C’est un point essentiel. Ces dernières années, la démocratie à la place de travail était au mieux une note de bas de page sur l’agenda universitaire. Le seul fait que l’on fasse à nouveau des recherches sur le sujet et que l’on en débatte peut déjà faire bouger les choses au niveau politique. En outre, certains d’entre nous sont engagés sur le terrain – par exemple à l’Organisation internationale du travail des Nations unies, ou comme juristes actifs dans le droit du travail. De plus, les syndicats et les autres mouvements sociaux sont des interlocuteurs importants pour nous, ils portent l’idée plus loin, comme une vague. Cette initiative nous aide à unir les forces et à tisser un réseau. Je ne prétends pas que tout va déjà merveilleusement bien, mais il se passe plus de choses qu’il ne s’en serait passé sans ce manifeste.

S’agissant de participation à la place de travail, on voit des écarts énormes au niveau mondial, entre des pays comme l’Allemagne ou la Suisse, où certains droits sont garantis et où les employés ont souvent leur mot à dire, même de manière informelle, et des pays comme le Honduras, la Colombie, ou les Philippines, où la Confédération syndicale internationale rapporte des cas de syndicalistes battus, ou même assassinés. Pour votre initiative, qu’implique cet écart abyssal?

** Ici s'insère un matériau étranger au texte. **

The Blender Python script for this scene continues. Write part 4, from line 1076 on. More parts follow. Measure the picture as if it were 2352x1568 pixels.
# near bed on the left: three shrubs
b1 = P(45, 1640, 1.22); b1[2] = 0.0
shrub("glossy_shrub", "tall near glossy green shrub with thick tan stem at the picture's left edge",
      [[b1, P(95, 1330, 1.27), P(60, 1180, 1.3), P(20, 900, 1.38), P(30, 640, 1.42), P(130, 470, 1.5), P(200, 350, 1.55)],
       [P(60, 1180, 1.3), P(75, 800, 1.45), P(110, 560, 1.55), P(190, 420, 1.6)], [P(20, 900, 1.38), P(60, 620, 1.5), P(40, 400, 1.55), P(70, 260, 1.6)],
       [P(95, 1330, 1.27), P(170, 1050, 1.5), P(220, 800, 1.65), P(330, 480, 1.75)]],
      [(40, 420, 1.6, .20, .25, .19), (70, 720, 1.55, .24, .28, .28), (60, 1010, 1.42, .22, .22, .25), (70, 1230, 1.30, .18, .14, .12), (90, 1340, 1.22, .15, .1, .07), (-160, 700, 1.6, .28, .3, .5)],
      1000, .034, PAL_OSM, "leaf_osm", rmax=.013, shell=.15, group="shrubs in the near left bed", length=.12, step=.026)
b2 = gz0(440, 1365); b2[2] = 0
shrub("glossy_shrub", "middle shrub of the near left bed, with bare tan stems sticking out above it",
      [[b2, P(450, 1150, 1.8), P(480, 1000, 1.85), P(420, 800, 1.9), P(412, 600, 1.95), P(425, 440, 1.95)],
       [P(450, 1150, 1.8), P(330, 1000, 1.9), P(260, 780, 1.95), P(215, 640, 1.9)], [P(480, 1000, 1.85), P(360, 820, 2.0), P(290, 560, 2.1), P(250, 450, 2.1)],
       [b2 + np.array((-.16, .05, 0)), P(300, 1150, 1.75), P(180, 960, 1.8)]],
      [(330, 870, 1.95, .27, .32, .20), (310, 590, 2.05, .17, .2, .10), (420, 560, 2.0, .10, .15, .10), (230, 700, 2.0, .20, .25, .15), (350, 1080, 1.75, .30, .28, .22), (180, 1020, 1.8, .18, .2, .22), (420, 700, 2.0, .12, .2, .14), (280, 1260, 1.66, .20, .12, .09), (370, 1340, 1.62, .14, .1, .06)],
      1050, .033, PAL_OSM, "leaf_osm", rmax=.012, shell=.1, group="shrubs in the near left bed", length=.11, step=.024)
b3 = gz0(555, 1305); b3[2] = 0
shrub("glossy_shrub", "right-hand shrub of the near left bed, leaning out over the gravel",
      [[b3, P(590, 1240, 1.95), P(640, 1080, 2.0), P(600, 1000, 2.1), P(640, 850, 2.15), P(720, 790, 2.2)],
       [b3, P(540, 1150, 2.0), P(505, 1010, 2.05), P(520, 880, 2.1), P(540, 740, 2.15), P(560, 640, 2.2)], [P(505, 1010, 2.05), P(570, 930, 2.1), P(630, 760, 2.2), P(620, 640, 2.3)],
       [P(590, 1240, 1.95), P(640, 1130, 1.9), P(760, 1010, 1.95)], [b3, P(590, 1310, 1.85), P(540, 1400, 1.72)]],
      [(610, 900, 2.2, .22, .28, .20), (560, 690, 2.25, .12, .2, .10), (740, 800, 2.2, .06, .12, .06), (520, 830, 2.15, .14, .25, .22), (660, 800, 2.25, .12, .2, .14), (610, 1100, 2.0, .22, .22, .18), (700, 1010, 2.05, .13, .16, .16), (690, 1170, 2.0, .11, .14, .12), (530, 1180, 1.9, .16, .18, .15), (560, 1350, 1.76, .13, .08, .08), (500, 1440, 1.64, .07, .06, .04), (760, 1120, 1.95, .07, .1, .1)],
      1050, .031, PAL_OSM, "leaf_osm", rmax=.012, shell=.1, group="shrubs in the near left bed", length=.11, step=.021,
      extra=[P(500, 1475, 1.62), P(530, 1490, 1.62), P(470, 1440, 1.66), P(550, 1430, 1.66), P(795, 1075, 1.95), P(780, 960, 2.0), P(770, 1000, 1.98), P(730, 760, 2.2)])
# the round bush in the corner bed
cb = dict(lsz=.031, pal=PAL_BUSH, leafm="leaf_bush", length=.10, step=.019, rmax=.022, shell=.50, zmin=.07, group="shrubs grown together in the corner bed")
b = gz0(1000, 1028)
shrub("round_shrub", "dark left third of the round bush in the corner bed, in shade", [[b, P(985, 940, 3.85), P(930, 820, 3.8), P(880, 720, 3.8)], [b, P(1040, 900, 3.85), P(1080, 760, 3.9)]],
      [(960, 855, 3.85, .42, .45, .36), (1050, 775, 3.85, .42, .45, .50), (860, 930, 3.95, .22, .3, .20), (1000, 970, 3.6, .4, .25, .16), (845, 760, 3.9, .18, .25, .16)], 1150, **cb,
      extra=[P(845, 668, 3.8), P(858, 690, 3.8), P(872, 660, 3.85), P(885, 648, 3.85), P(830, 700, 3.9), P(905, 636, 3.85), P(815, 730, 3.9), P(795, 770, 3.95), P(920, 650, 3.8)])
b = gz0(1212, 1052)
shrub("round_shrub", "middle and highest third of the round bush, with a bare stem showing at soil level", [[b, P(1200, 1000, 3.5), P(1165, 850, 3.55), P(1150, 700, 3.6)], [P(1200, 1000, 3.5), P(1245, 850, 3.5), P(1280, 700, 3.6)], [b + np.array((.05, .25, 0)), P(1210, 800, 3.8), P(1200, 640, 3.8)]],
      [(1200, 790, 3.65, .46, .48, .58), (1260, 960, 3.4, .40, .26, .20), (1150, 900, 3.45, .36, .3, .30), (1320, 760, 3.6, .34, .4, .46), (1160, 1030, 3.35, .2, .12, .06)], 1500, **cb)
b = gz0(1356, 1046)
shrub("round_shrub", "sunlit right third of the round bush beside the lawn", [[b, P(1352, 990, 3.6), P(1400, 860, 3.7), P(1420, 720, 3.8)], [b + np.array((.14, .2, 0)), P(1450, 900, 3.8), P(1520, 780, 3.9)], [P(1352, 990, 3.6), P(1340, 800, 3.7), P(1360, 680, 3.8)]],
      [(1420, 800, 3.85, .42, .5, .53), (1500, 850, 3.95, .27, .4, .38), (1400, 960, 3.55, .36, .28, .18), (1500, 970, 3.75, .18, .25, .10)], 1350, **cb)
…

Naturellement qu’avec des conditions aussi disparates, il est difficile de formuler et de mettre en œuvre des demandes communes. C’est l’un des grands défis d’une initiative globale. Mais il faut s’attaquer au problème au niveau mondial, car la situation précaire dans certains pays influence les développements chez nous. C’est comme avec les salaires: si l’on peut produire à très bas coût ailleurs, la pression sur les salaires augmente ici. Si l’on attaque les droits du travail ici, cela est souvent dû au fait que des secteurs entiers pourraient être délocalisés à l’étranger. Nous n’avons donc pas d’autre choix.